Partners for Resilience has been working with Alvin and his community to better understand the impacts of climate change and pollution on their livelihoods and strengthen their capacity to adapt to changes in their environment. “During typhoons, our income used to stop,” explains Alvin. “Our boats were not sturdy enough to withstand the waves. Through the trainings we received, we are now more prepared for these disasters”, he adds. In addition to working with the fishers, Partners for Resilience has worked with different municipalities in the MANATUTI river system in Metro Manila to develop integrated solutions to climate risk.
For Alvin and his community, resilience means involving multiple stakeholders to develop shared solutions to restore the environment.
South Sudan: Improving cookstoves
Kiden lives in South Sudan, a country with an abundance of natural resources, but where years of conflict and marginalization have resulted in it being one of the most underdeveloped in the world.

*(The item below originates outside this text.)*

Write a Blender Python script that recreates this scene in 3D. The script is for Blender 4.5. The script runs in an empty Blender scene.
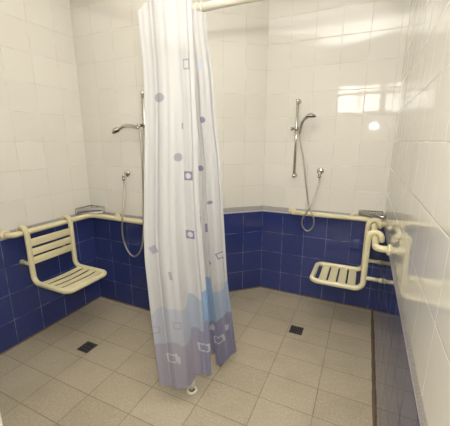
import bpy, bmesh, math, random
from mathutils import Vector, Matrix
random.seed(4)
PI = math.pi
SC = bpy.context.scene
COL = SC.collection

# ------------------------------------------------------------------ camera, world, lights, exposure
W, D, BL, B, XC, XR, YR, YF, H = -2.1963, 0.177, 1.8849, 2.7237, -0.86, -1.40, 2.2268, -1.30, 3.00
cd = bpy.data.cameras.new('camera'); cam = bpy.data.objects.new('camera', cd); COL.objects.link(cam)
cd.sensor_width = 36.0; cd.lens = 300.56 / 450 * 36.0; cd.clip_start = 0.02
cam.location = (0, 0, 1.4557)
cam.rotation_euler = (PI / 2 - 0.2337, 0, 0.4342)
SC.camera = cam

world = bpy.data.worlds.new('world'); SC.world = world; world.use_nodes = True
world.node_tree.nodes['Background'].inputs[0].default_value = (1.0, 0.95, 0.88, 1)
world.node_tree.nodes['Background'].inputs[1].default_value = 0.3

def area_light(name, loc, target, size, power, color, shape='DISK'):
    l = bpy.data.lights.new(name, 'AREA'); l.shape = shape; l.size = size; l.energy = power; l.color = color
    o = bpy.data.objects.new(name, l); COL.objects.link(o); o.location = loc
    o.rotation_euler = (Vector(target) - Vector(loc)).to_track_quat('-Z', 'Y').to_euler()
    return o
# the photographer's flash: a direct part and a part bounced off the ceiling
FLASH_COLOR = (1.0, 0.98, 0.93)
FLASH = area_light('camera_flash', (0.06, 0.0, 1.69), (-0.95, 2.1, 0.75), 0.05, 16, FLASH_COLOR)
bl = bpy.data.lights.new('bounce_flash', 'SPOT'); bl.energy = 900; bl.color = FLASH_COLOR; bl.spot_size = 1.2; bl.spot_blend = 0.6; bl.shadow_soft_size = 0.03
bo = bpy.data.objects.new('bounce_flash', bl); COL.objects.link(bo); bo.location = (0.0, -0.05, 1.74)
bo.rotation_euler = (Vector((-0.50, 0.42, H)) - bo.location).to_track_quat('-Z', 'Y').to_euler()

SC.view_settings.view_transform = 'Standard'; SC.view_settings.look = 'None'
SC.view_settings.gamma = 1; SC.view_settings.use_curve_mapping = False
SC.view_settings.exposure = 0.0

# ------------------------------------------------------------------ node helpers
class NT:
    def __init__(self, nt): self.nt = nt
    def new(self, t, **kw):
        n = self.nt.nodes.new(t)
        for k, v in kw.items(): setattr(n, k, v)
        return n
    def set(self, sock, v):
        if isinstance(v, bpy.types.NodeSocket): self.nt.links.new(v, sock)
        else: sock.default_value = v
    def m(self, op, a, b=None, c=None, clamp=False):
        n = self.new('ShaderNodeMath', operation=op); n.use_clamp = clamp
        self.set(n.inputs[0], a)
        if b is not None: self.set(n.inputs[1], b)
        if c is not None: self.set(n.inputs[2], c)
        return n.outputs[0]
    def mix(self, f, a, b):
        n = self.new('ShaderNodeMix', data_type='RGBA')
        self.set(n.inputs[0], f)
        for i, v in ((6, a), (7, b)):
            self.set(n.inputs[i], v if isinstance(v, bpy.types.NodeSocket) else (*v, 1))
        return n.outputs[2]
    def xyz(self, x, y, z=0.0):
        n = self.new('ShaderNodeCombineXYZ')
        for i, v in enumerate((x, y, z)): self.set(n.inputs[i], v)
        return n.outputs[0]
    def noise(self, vec, scale, detail=2.0, rough=0.5):
        n = self.new('ShaderNodeTexNoise'); self.set(n.inputs['Vector'], vec)
        n.inputs['Scale'].default_value = scale; n.inputs['Detail'].default_value = detail; n.inputs['Roughness'].default_value = rough
        return n.outputs[0]
    def white(self, vec, out=0):
        n = self.new('ShaderNodeTexWhiteNoise', noise_dimensions='3D'); self.set(n.inputs[0], vec)
        return n.outputs[out]
    def step(self, a, lo, hi):
        n = self.new('ShaderNodeMapRange', interpolation_type='SMOOTHSTEP'); self.set(n.inputs[0], a)
        self.set(n.inputs[1], lo); self.set(n.inputs[2], hi)
        return n.outputs[0]

def material(name):
    m = bpy.data.materials.new(name); m.use_nodes = True
    return m, NT(m.node_tree), m.node_tree.nodes['Principled BSDF']

def plain(name, color, rough=0.5, metal=0.0, var=0.06, scale=30, bump=0.0, emit=None, strength=0, coat=0):
    m, n, b = material(name)
    tc = n.new('ShaderNodeTexCoord')
    nz = n.noise(tc.outputs['Object'], scale, 3)
    f = n.m('SUBTRACT', nz, 0.5)
    k = n.m('MULTIPLY_ADD', f, var * 2, 1.0)
    hv = n.new('ShaderNodeHueSaturation'); hv.inputs['Color'].default_value = (*color, 1)
    n.set(hv.inputs['Value'], k)
    n.set(b.inputs['Base Color'], hv.outputs[0])
    b.inputs['Roughness'].default_value = rough; b.inputs['Metallic'].default_value = metal
    b.inputs['Coat Weight'].default_value = coat
    if bump:
        bp = n.new('ShaderNodeBump'); bp.inputs['Distance'].default_value = bump; n.set(bp.inputs['Height'], nz)
        n.set(b.inputs['Normal'], bp.outputs[0])
    if emit:
        b.inputs['Emission Color'].default_value = (*emit, 1); b.inputs['Emission Strength'].default_value = strength
    return m

ZB, ZT, T = 0.80, 0.855, 0.20
def tile_material():
    m, n, b = material('wall_tiles')
    uv = n.new('ShaderNodeUVMap', uv_map='tile'); sp = n.new('ShaderNodeSeparateXYZ'); n.set(sp.inputs[0], uv.outputs[0])
    u, v = sp.outputs[0], sp.outputs[1]
    is_w = n.m('GREATER_THAN', v, ZT); is_b = n.m('LESS_THAN', v, ZB)
    is_bord = n.m('SUBTRACT', n.m('SUBTRACT', 1.0, is_w), is_b)
    vr = n.m('SUBTRACT', v, n.m('MULTIPLY', is_w, ZT))
    cu = n.m('DIVIDE', u, T); cv = n.m('DIVIDE', vr, T)
    iu, iv = n.m('FLOOR', cu), n.m('FLOOR', cv)
    fu, fv = n.m('SUBTRACT', cu, iu), n.m('SUBTRACT', cv, iv)
    du = n.m('MULTIPLY', n.m('MINIMUM', fu, n.m('SUBTRACT', 1.0, fu)), T)
    dv = n.m('MULTIPLY', n.m('MINIMUM', fv, n.m('SUBTRACT', 1.0, fv)), T)
    dv = n.m('ADD', dv, n.m('MULTIPLY', is_bord, 1.0))
    db = n.m('MINIMUM', n.m('ABSOLUTE', n.m('SUBTRACT', v, ZB)), n.m('ABSOLUTE', n.m('SUBTRACT', v, ZT)))
    dist = n.m('MINIMUM', n.m('MINIMUM', du, dv), db)
    grout = n.m('SUBTRACT', 1.0, n.step(dist, 0.0011, 0.0021))
    ident = n.xyz(iu, iv, n.m('MULTIPLY', is_w, 7.0))
    rnd = n.white(ident)
    P = n.xyz(u, v, 0.0)
    # colours
    spk = n.noise(P, 160, 3, 0.7)
    blue = n.mix(rnd, (0.030, 0.043, 0.162), (0.038, 0.054, 0.196))
    blue = n.mix(n.m('MULTIPLY', n.step(n.noise(P, 45, 4), 0.45, 0.75), 0.35), blue, (0.05, 0.066, 0.20))
    wht = n.mix(rnd, (0.735, 0.702, 0.635), (0.77, 0.737, 0.67))
    bord = n.mix(n.step(spk, 0.40, 0.62), (0.27, 0.25, 0.27), (0.60, 0.57, 0.53))
    bl2 = n.m('LESS_THAN', v, ZB + 0.012)
    bord = n.mix(n.m('MULTIPLY', bl2, 0.75), bord, (0.62, 0.60, 0.60))
    base = n.mix(is_w, n.mix(is_b, bord, blue), wht)
    gcol = n.mix(is_w, (0.26, 0.29, 0.40), (0.47, 0.42, 0.34))
    gbrk = n.m('MULTIPLY', n.step(n.noise(P, 9, 2), 0.36, 0.58), n.mix(is_w, (0.8, 0.8, 0.8), (0.62, 0.62, 0.62)))
    base = n.mix(n.m('MULTIPLY', grout, gbrk), base, gcol)
    n.set(b.inputs['Base Color'], base)
    n.set(b.inputs['Roughness'], n.m('MULTIPLY_ADD', grout, 0.4, n.m('MULTIPLY_ADD', is_bord, 0.25, 0.035)))
    b.inputs['IOR'].default_value = 1.5
    # every tile sits a little out of true, with a slightly wavy glaze and sunk joints
    wn = n.new('ShaderNodeSeparateXYZ'); n.set(wn.inputs[0], n.white(ident, 1))
    tilt = n.m('ADD', n.m('MULTIPLY', n.m('MULTIPLY', n.m('SUBTRACT', wn.outputs[0], 0.5), fu), T * 0.0035),
                      n.m('MULTIPLY', n.m('MULTIPLY', n.m('SUBTRACT', wn.outputs[1], 0.5), fv), T * 0.0035))
    wave = n.m('ADD', n.m('MULTIPLY', n.noise(n.xyz(u, v, iu), 15, 1), 0.00030), n.m('MULTIPLY', n.noise(n.xyz(u, v, iu), 70, 1), 0.00009))
    hgt = n.m('ADD', n.m('ADD', tilt, wave), n.m('MULTIPLY', n.step(dist, 0.0008, 0.004), 0.0006))
    bp = n.new('ShaderNodeBump'); bp.inputs['Distance'].default_value = 1.0; bp.inputs['Strength'].default_value = 1.0
    n.set(bp.inputs['Height'], hgt); n.set(b.inputs['Normal'], bp.outputs[0])
    return m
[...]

In addition, communities are affected by recurrent hazards, including floods and drought, and the associated risks are exacerbating the already existing poverty levels. This could worsen in the next 10 years, as projections indicate that the country will likely experience river and urban floods, heat stresses, wildfire and droughts.
Sustainable resource management is therefore crucial. Partners for Resilience organized a practical training for community members on the production of fuel-efficient and briquette stoves. Kiden and other women in her community gained the skills to build their own cookstoves and embark on mass production. These new cookstoves reduced the use of firewood up to 66% per day, thereby also reducing the time needed to gather firewood.
For Kiden and her community, resilience means scalable solutions to a sustainable way of life, no matter the fragility of their context.
Uganda: From local to global
Kelle was just a child in 1986, when an attack from Karamojong pastoralists forced her and her family to flee from her home in the Lango region of Uganda to Internally Displaced People’s camps. When Kelle’s community returned to their village, the landscape—once bushy with huge trees, lots of grass and vegetation—had changed. The community resorted to negative coping activities, like charcoal and bush burning, to sustain themselves.
Partners for Resilience offered to train the community on the importance of preserving the swamps and planting trees, and created an income-generating opportunity through beekeeping.
Kelle is now a courageous and strong-willed 40-year-old farmer who grows rice and cassava. She earns additional money from beekeeping and selling the honey locally. But the threat of climate change is a challenge requiring concerted effort and national will. In consultations about the National Climate Change Bill in Uganda, Partners for Resilience shared the experience of Kelle and her community in dealing with droughts. It lobbied for the bill to include gender as a priority area and to provide for the sustainable use of forests and wetlands. In this way the knowledge of the global partnership was combined with local knowledge in the National Climate Change Bill.
For Kelle and her community, resilience means having their voices heard at national and global levels.
These photos were originally presented in an exhibition from February 11 to March 6, 2020 at the Dutch Ministry of Foreign Affairs in the Hague, Netherlands.